Pakistan's government parties claimed early wins while opposition groups cried foul as unofficial results poured in yesterday following the first round of local elections.
Pakistan's government parties claimed early wins while opposition groups cried foul as unofficial results poured in yesterday following the first round of local elections.
The ruling party said yesterday the first phase of the local polls in the country marked a vote for moderation as candidates backed by moderate forces won more seats.
"People have reposed their confidence in the local government system launched by President Pervez Musharraf in 2001," Pakistan Muslim League (PML) Secretary General Mushahid Hussain told a news conference.
Some 114,000 candidates contested the elections on Thursday in 53 districts, with sporadic incidents of violence reportedly leaving more than a dozen people dead and scores injured in clashes.
Political parties could not contest district council elections, but they openly showed which candidates were theirs even if colours and symbols were barred from campaigns.
With general elections due in 2007, parties want district leaders in place who can influence voting for seats in provincial and national assemblies.
It matters for President Pervez Musharraf, one of the West's main allies in a global war on terrorism, as he will seek re-election by the assemblies and the Senate that emerges from the vote in two years' time.

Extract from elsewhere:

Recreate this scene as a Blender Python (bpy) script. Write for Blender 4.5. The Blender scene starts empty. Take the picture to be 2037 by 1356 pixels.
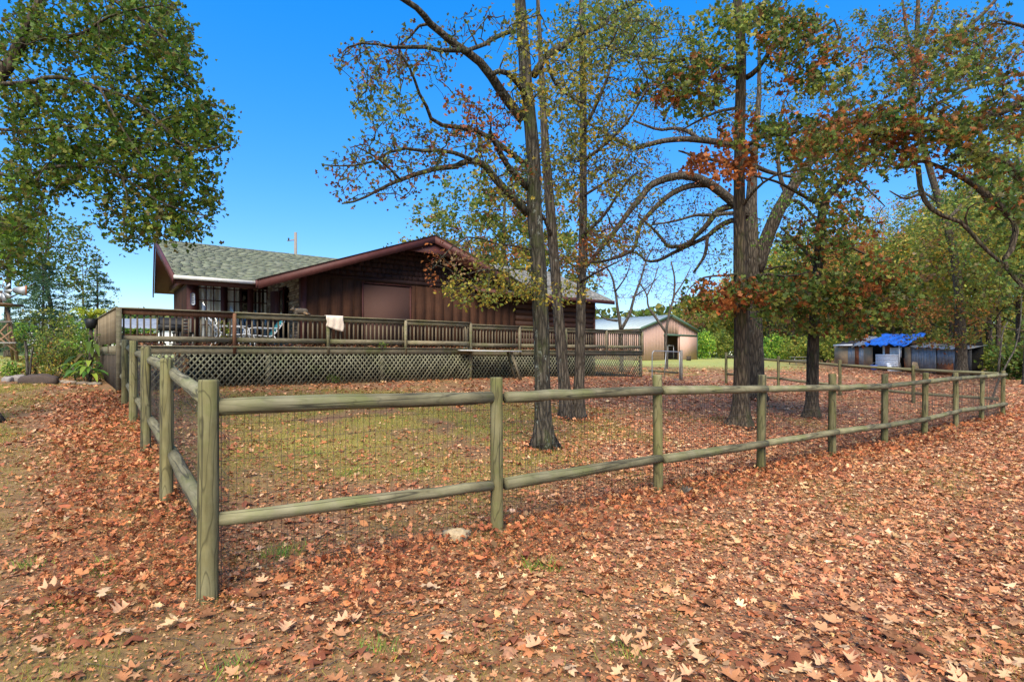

The chief minister of Punjab reckoned the ruling Pakistan Muslim League (PML-Q), the party backed by Musharraf, had scored a landslide in the most populous of Pakistan's four provinces.
"Eighty per cent of the winners are candidates supported by us. The PML has come out as a strong political force, and its impact would be visible in the 2007 general elections," Punjab's Chief Minister Pervaiz Elahi said.
In southern Sindh province, Muttahida Qaumi Movement (MQM), a junior partner in government, was sure of wresting Karachi, Pakistan's largest city, from Islamist parties who won in 2002.
"We have won in 110 out of the 178 union councils in Karachi," Kunwar Khalid Yunus, a central leader of the MQM and a member of the National Assembly, said.
The results of the local body elections have come as a blow for the Jamaat-e-Islami, which is unlikely to control administrations in any of the 18 towns of the metropolis.
The Muttahida Qaumi Movement and its allies, including the Pashtun- dominated Awami National Party (ANP) are claiming victory in 14 of the towns.
The Awamdost group backed by former Premier Benazir Bhutto's Pakistan People's Party (PPP) is dominating the rest of the four towns.
"The results are being changed," said Naimatullah Khan, former nazim of Jamaat-e-Islami- backed city government of Karachi.
"The MQM ministers supervised the polling. The local body system which was brought by President Pervez Musharraf is being destroyed," he said.
General Musharraf took power in a popular and bloodless military coup in 1999, and the two civilian prime ministers from the 1990s, Nawaz Sharif and Benazir Bhutto, live in exile.
Successes in these polls appeared patchy for Sharif's Pakistan Muslim League-N and Bhutto's Pakistan People's Party, but political analysts believe they still possess popular support.
In the two tribal-dominated provinces of Balochistan and North West Frontier Province (NWFP), there were signs that conservative Islamist parties' grip on power was also in danger of slipping.
Banded together under the Muttahida Majlis-e-Amal (MMA), the Islamist parties became the largest opposition block after scoring their largest ever gains in 2002, thanks in part to a backlash against the US-backed overthrow of the Taliban government in Afghanistan a year earlier.
The PML-Q was leading in Balochistan, while in the North West Frontier Province the MMA's dominance has been cut by another opposition group, the Awami National Party, which wants more autonomy.
A remaining 56 districts will be contested on August 25.